US announced Monday it had tested a ground-launched nuclear-capable cruise missile previously banned under 1987 treaty with Soviets that expired earlier this month

MOSCOW, Russia — Moscow on Tuesday said the United States was ramping up military tensions by testing a medium-range cruise missile weeks after tearing up a pact with Russia.

“This is all a cause of regret. The US has obviously taken a course towards escalation of military tensions. We won’t react to provocations,” Russian deputy foreign minister Sergei Ryabkov told state news agency TASS.

The US announced on Monday that it had tested a type of ground-launched missile that was banned under the 1987 Intermediate-Range Nuclear Forces (INF) treaty with the Soviet Union.

The missile was launched from the US Navy-controlled San Nicolas Island off the coast of California.

Russian Deputy Foreign Minister Sergei Ryabkov at the State Department in Washington, July 17, 2017 (AP Photo/Carolyn Kaster)

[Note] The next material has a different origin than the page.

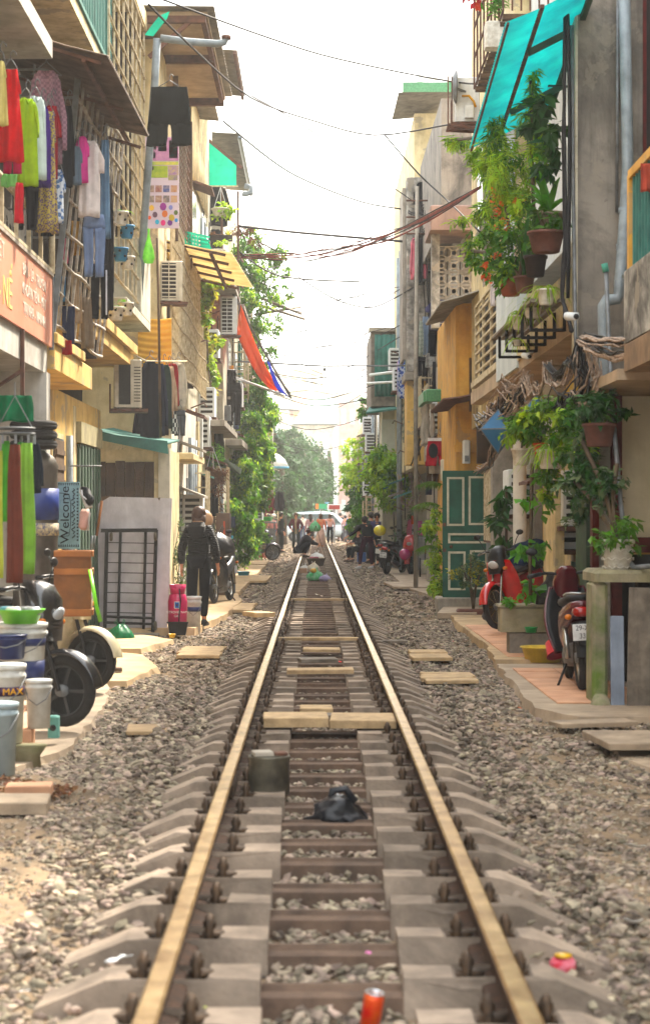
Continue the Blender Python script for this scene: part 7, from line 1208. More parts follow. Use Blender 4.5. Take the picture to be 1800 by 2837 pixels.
# ---------------- motorbikes ----------------
M_chr = mat('chrome', 'b8b8b4', '8a8a86', rough=.2, metal=.9, bump=0); M_blk = mat('black_plastic', '18181a', '101012', rough=.45, bump=.05); M_seat = mat('seat_vinyl', '1a1a1c', '121214', rough=.55, bump=.15); M_lens = mat('red_lens', 'b01a14', '7a0e0c', rough=.15, coat=.6, bump=0); M_clear = mat('clear_lens', 'c8ccd0', 'a0a6ac', rough=.1, coat=.6, bump=0); M_amb = mat('amber_lens', 'd87a1c', rough=.2)
def wheel(t, y, r, tr, scooter, name):
    w = MB().ring(r - tr, tr, (0, y, r), 'X', 30, 8).build(name, M_tyre, t); MB().ring(r - tr*1.9, tr*.28, (0, y, r), 'X', 28, 6, 2.4).build('rim', M_chr if not scooter else mat('alloy_dark', '3c3e40', '2a2b2c', rough=.5), w); MB().lathe([(.001, -.05), (.045, -.05), (.045, .05), (.001, .05)], (0, y, r), 12, 'X').build('hub', M_galv, w)
    n = 5 if scooter else 18
    for k in range(n):
        a = 2*math.pi*k/n; e = (0.0, y + (r - tr*2)*math.cos(a), r + (r - tr*2)*math.sin(a)); bar(w, ((.03 if k % 2 else -.03) if not scooter else 0, y + .03*math.cos(a), r + .03*math.sin(a)), e, .024 if scooter else .006, MATS['alloy_dark'] if scooter else M_chr, 'spoke')
    return w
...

The launch was a sign of Washington beefing up its capabilities in the wake of the collapse of the INF on August 2.

Many fear the end of the INF, which Washington accused Moscow of having violated in recent years, will lead to a new and dangerous nuclear arms race.

“We will not allow ourselves to get drawn into a costly arms race,” Ryabkov said.

He added that Moscow would stick to a unilateral moratorium on such missile systems “if and when we get them, as long as the US does not deploy them anywhere in the world.”

Illustrative photo of a Tomahawk cruise missile fired from aboard a US destroyer. (Wikimedia Commons)

The INF banned all land-based missiles, conventional and nuclear, that could travel between 500 and 5,500 kilometers (310 and 3,400 miles), in an effort to abolish the class of nuclear arms that then most threatened Europe.

The missile tested on Sunday was a version of the nuclear-capable Tomahawk cruise missile. The ground-launched version of the Tomahawk was removed from service after the INF was ratified.

Ryabkov said that the test, just over two weeks after the US withdrew from the treaty, showed that it had been working on such missiles for a long time ahead of the withdrawal.